__Written problem__.
Nothing outside the lines from the one containing "What Blender Python" through the one containing "scene.camera = cam" should be copied, and no pictures either. Copy those lines exactly.

__The input__.
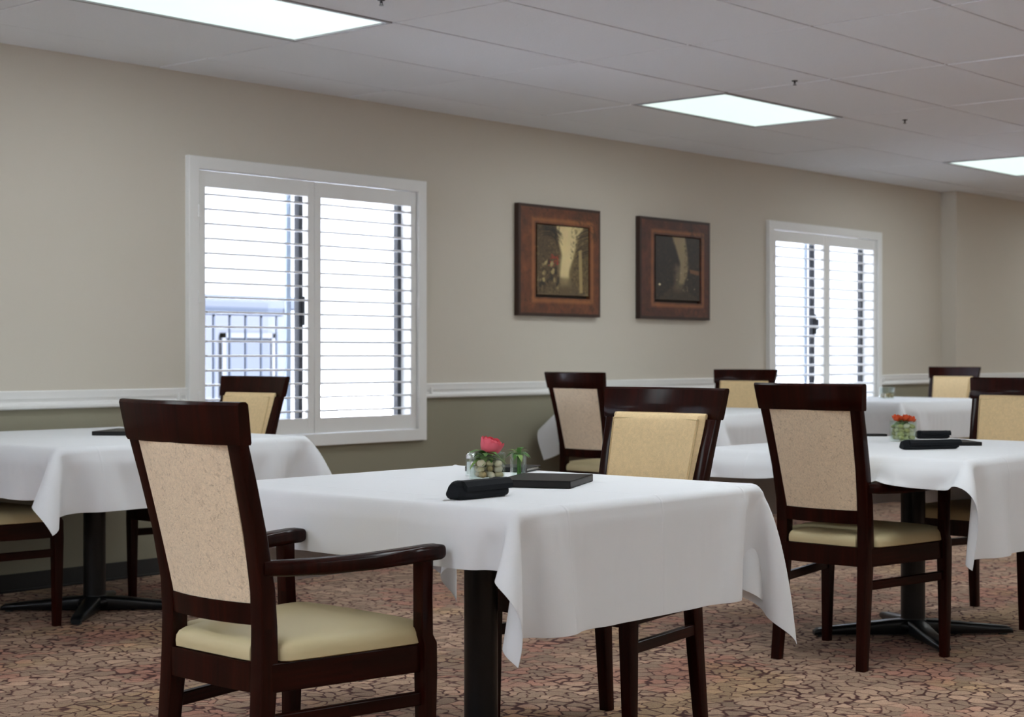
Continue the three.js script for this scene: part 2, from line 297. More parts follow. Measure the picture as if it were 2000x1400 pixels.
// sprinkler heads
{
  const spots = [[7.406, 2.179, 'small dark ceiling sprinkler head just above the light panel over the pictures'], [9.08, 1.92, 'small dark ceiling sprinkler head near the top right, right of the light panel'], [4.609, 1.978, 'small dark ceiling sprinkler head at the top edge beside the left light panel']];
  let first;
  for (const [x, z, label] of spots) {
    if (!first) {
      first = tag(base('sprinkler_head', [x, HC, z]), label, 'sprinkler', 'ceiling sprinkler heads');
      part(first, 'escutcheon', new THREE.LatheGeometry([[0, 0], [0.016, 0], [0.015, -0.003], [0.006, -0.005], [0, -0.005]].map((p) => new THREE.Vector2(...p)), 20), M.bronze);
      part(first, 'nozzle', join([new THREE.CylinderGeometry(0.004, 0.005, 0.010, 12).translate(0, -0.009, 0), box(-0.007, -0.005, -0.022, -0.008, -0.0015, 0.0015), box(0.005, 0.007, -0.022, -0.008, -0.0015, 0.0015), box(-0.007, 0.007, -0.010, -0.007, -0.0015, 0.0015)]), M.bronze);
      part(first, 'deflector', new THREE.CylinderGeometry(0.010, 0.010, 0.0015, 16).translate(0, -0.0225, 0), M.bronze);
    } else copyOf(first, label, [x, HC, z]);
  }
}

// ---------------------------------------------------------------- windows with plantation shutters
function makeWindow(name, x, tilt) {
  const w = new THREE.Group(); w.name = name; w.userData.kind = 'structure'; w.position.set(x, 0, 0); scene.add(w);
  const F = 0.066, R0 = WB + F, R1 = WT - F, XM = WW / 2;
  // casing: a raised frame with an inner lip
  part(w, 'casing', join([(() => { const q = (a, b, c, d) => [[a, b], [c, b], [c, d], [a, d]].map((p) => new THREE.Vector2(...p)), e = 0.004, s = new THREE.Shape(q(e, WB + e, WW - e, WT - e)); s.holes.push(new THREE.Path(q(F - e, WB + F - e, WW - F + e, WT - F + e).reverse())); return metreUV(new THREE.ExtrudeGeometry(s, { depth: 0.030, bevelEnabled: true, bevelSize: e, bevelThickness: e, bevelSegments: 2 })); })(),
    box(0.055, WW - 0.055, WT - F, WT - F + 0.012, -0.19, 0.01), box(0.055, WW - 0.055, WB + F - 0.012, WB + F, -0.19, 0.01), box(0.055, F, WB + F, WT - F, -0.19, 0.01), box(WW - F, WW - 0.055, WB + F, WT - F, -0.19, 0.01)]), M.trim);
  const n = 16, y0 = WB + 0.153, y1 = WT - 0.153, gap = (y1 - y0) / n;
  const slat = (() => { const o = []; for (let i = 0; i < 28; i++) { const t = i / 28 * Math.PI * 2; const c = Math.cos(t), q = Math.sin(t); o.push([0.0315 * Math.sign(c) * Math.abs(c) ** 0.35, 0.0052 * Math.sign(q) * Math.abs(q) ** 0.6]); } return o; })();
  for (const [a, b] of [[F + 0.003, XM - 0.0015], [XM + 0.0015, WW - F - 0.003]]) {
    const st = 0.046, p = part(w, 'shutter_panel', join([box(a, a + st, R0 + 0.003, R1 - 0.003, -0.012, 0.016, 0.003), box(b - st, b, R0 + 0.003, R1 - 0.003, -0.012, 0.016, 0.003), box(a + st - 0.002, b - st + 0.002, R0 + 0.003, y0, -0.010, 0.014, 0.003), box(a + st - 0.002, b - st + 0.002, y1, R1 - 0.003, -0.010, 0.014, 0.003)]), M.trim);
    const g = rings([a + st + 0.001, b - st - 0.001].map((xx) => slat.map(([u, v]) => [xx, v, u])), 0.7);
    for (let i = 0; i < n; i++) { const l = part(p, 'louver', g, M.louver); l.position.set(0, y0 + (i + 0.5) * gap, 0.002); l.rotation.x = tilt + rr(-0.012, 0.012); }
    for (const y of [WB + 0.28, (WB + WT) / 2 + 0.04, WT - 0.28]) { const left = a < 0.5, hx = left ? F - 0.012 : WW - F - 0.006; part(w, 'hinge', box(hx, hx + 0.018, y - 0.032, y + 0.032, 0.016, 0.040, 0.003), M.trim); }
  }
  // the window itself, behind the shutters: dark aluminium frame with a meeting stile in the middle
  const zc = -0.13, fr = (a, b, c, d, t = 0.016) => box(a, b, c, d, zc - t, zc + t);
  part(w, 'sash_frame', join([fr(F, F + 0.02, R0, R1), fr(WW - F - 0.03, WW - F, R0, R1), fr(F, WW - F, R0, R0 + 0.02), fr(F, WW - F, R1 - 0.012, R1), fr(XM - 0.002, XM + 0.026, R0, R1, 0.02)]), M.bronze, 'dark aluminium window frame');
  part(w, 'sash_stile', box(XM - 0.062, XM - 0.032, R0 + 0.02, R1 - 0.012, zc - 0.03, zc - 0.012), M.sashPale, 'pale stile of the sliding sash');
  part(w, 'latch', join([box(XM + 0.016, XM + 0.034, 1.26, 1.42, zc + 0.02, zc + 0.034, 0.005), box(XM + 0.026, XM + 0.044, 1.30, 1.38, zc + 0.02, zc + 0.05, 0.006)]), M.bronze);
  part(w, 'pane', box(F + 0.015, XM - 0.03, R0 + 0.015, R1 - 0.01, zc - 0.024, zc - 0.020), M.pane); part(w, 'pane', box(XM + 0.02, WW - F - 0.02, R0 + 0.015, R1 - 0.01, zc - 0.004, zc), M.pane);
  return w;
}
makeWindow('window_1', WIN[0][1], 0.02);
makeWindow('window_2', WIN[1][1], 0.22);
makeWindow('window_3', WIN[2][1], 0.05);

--

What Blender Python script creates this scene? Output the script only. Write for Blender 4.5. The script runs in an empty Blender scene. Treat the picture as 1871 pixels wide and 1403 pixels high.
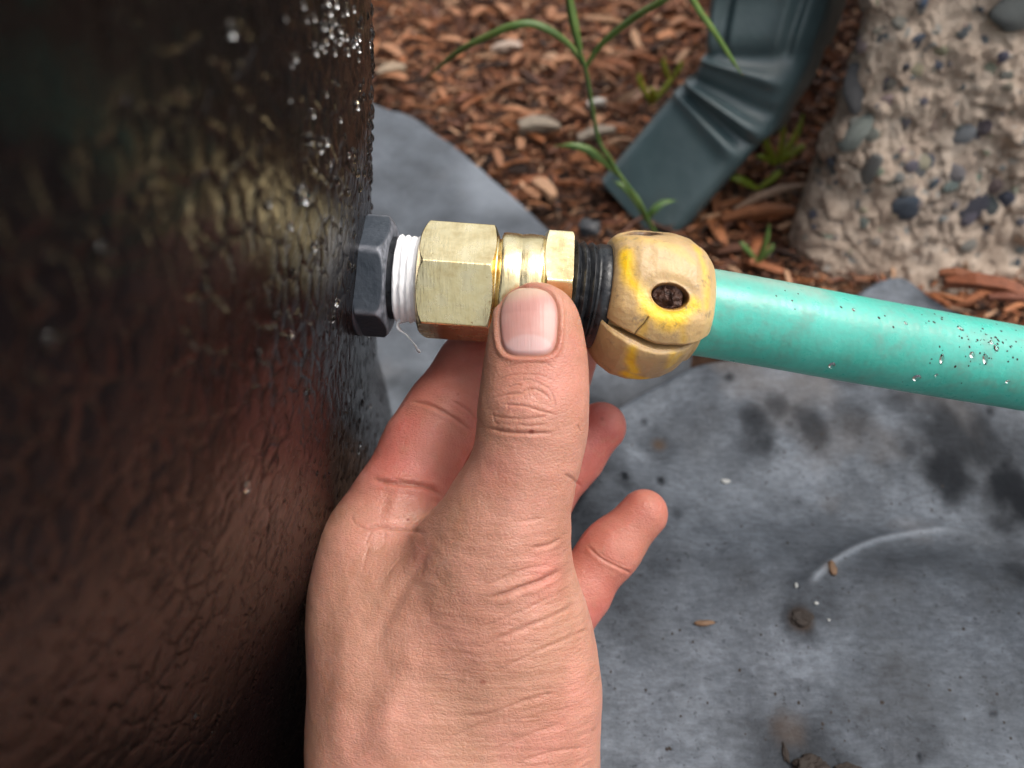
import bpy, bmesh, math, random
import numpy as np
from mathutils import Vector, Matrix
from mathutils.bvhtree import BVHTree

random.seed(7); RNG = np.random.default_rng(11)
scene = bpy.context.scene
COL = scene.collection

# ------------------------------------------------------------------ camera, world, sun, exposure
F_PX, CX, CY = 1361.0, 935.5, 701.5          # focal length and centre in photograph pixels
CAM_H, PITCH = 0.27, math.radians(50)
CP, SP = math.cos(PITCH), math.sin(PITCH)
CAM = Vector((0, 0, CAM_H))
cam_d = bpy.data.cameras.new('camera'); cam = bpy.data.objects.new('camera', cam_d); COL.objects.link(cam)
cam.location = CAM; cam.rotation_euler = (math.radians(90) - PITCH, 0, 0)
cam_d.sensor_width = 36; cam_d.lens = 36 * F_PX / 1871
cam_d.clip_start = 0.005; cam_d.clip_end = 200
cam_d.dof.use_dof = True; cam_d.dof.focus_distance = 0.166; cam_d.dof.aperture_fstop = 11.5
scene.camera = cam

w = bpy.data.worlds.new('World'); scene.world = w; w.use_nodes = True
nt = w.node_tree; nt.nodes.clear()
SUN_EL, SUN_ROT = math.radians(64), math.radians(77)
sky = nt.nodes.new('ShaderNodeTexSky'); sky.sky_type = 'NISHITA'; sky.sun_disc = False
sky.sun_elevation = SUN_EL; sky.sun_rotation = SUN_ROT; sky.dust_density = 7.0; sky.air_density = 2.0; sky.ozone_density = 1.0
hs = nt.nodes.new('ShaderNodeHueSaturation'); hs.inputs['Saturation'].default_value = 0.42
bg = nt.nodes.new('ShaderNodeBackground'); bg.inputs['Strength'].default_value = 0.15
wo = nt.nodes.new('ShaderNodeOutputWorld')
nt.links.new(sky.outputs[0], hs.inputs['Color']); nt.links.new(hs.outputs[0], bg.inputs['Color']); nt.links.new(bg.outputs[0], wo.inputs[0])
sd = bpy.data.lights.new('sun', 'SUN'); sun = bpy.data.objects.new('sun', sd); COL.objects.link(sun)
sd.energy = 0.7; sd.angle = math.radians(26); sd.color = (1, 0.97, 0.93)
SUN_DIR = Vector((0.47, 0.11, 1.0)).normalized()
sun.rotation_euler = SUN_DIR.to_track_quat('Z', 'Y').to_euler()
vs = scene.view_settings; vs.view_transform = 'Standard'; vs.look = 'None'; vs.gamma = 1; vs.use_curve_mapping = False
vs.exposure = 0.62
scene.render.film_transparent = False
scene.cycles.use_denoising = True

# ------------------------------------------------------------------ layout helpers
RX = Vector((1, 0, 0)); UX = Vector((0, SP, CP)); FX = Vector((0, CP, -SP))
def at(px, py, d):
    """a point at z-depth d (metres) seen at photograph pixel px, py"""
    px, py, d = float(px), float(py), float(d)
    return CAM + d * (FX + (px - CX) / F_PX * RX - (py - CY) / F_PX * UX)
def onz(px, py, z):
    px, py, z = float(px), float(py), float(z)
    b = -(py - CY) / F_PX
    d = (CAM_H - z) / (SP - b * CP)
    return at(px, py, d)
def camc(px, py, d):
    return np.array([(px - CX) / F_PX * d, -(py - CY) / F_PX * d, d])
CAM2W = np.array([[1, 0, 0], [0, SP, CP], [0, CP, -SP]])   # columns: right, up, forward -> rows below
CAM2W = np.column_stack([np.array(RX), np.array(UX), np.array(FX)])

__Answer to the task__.
What Blender Python script creates this scene? Output the script only. Write for Blender 4.5. The script runs in an empty Blender scene. Treat the picture as 1871 pixels wide and 1403 pixels high.
import bpy, bmesh, math, random
import numpy as np
from mathutils import Vector, Matrix
from mathutils.bvhtree import BVHTree

random.seed(7); RNG = np.random.default_rng(11)
scene = bpy.context.scene
COL = scene.collection

# ------------------------------------------------------------------ camera, world, sun, exposure
F_PX, CX, CY = 1361.0, 935.5, 701.5          # focal length and centre in photograph pixels
CAM_H, PITCH = 0.27, math.radians(50)
CP, SP = math.cos(PITCH), math.sin(PITCH)
CAM = Vector((0, 0, CAM_H))
cam_d = bpy.data.cameras.new('camera'); cam = bpy.data.objects.new('camera', cam_d); COL.objects.link(cam)
cam.location = CAM; cam.rotation_euler = (math.radians(90) - PITCH, 0, 0)
cam_d.sensor_width = 36; cam_d.lens = 36 * F_PX / 1871
cam_d.clip_start = 0.005; cam_d.clip_end = 200
cam_d.dof.use_dof = True; cam_d.dof.focus_distance = 0.166; cam_d.dof.aperture_fstop = 11.5
scene.camera = cam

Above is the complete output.